Shima Charles

Memories Of A Father’s Dedication (Part II)

In one of my favorite Television Series - "The Last Kingdom", the main character Uhtred says"destiny is all" meaning that everything is down to fate.

My father is my superhero, and I will always admire him. Unlike the superheroes I read about, I met and lived with him for 13 years. I inherited his passion for work and his empathy for others. One of the most valuable lessons he taught me was connecting with other cultures. He was a naturally gifted connector; sometimes, our home felt like a country of diverse nations. Whenever he invited his clients to our house,  I had the opportunity to meet people worldwide.

 I remember when an Asian guest visited us, and my father took the guest’s shoe and inserted it into his shoe. The Asian guest was surprised by how big my father’s shoe was. They both laughed; it was the best icebreaker I had ever seen. An earlier lesson was that humour could break down barriers and bring people together.

My father's at a networking function in Kinshasa

My father’s job seemed exciting. Whenever I watched him work, he would show me what he was doing. It was a lot of numbers! He would say numbers don’t lie. His work paid him well, and he controlled his hours. I made up my mind that I would become an accountant.  

I studied Accounting at University.

 In 1991, my father fell ill and passed away. This was a significant loss, not only because I had lost my remaining parent and a mentor but also because I had lost my hero.

My living situation became quite complicated after he passed away. In Rwanda, orphans were treated as outcasts. And to make matters worse, his passing coincided with the start of ethnic tensions

At 13 years old, I was taller than most; therefore, in the eyes of the extremist Hutu, I was an enemy.


With my aunt and sister in Rwanda

We were advised to leave our family home. I opposed separating us. I requested that a relative stay with us at home until my brother turned 18.  He was 15 years old. We also had our stepmother. It was a messy situation. But I knew then that separating me and my brother would ruin our relationship, And it did. 

Due to safety concerns, I evacuated my sister to my maternal aunt for her safety. 

We resisted the move for weeks and even tried hiding in the ceiling, but eventually had to give in or starve.

While my brother went to live with our maternal uncle, no one seemed interested in taking me in. 

My new caretakers broke a promise made to my father by sending me to a boarding school in a small town called Rwankeri. 

Upon arriving there, I noticed that students who didn’t live in the capital city of Kigali needed supplies like radio batteries, soap, and toothpaste. So what if we brought those supplies to school and sold them at a profit? This became my second venture after losing my first.


With my brother and siter

The Genocide Against The Tutsi started during Easter break, and I survived the killings multiple times. When I fled Rwanda,  I ended up first in Uvira, then Bukavu ( Democratic Republic Of Congo). I was familiar with this town because my brother and I studied there in the 1990s. 

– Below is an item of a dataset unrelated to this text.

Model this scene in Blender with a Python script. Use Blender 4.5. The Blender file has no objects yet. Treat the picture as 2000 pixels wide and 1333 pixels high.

My goal was to continue my studies, so I did all I could to return to school. I started my third venture, selling drinks like Fanta and beers. I remember one time when extremists spotted me at the beach. 

Given the impossible and dangerous situations I faced in DRC, my life was difficult. However, with my entrepreneurial skills, I put myself through two years of high school. This is one of the best decisions that I have ever made.

As I was finding some form of stability, a new war broke out in 1996. This time, I managed to grab my school reports. It was fate that I got hold of them because, on the day we fled, the school handed out the first report card of the semester.

 I was the first in my class. It made me realize that nothing can stop you from achieving your dreams if you are determined.

The years after my dad built my character. I learned to survive, to dream, and to fight for my survival. I learned to take risks, and mostly I learned to think strategically. I recall this incident when I devised a plan to go to a refugee camp to get food rather than starve. Refugee camps were a no-go zone for me. Extremist Hutu ruled them. At least, in town, I could somehow hide in plain sight. But I went to the refugee camp. I planned everything especially the escape route if I am discovered. I was in fact discovered, and I had the militia running after me with their sharp machetes. I escaped.

It was in the Democratic of Congo that I made a decision that has ultimately been instrumental in my success, I made the decision to become fluent in English. I also learned how to make an American hamburger!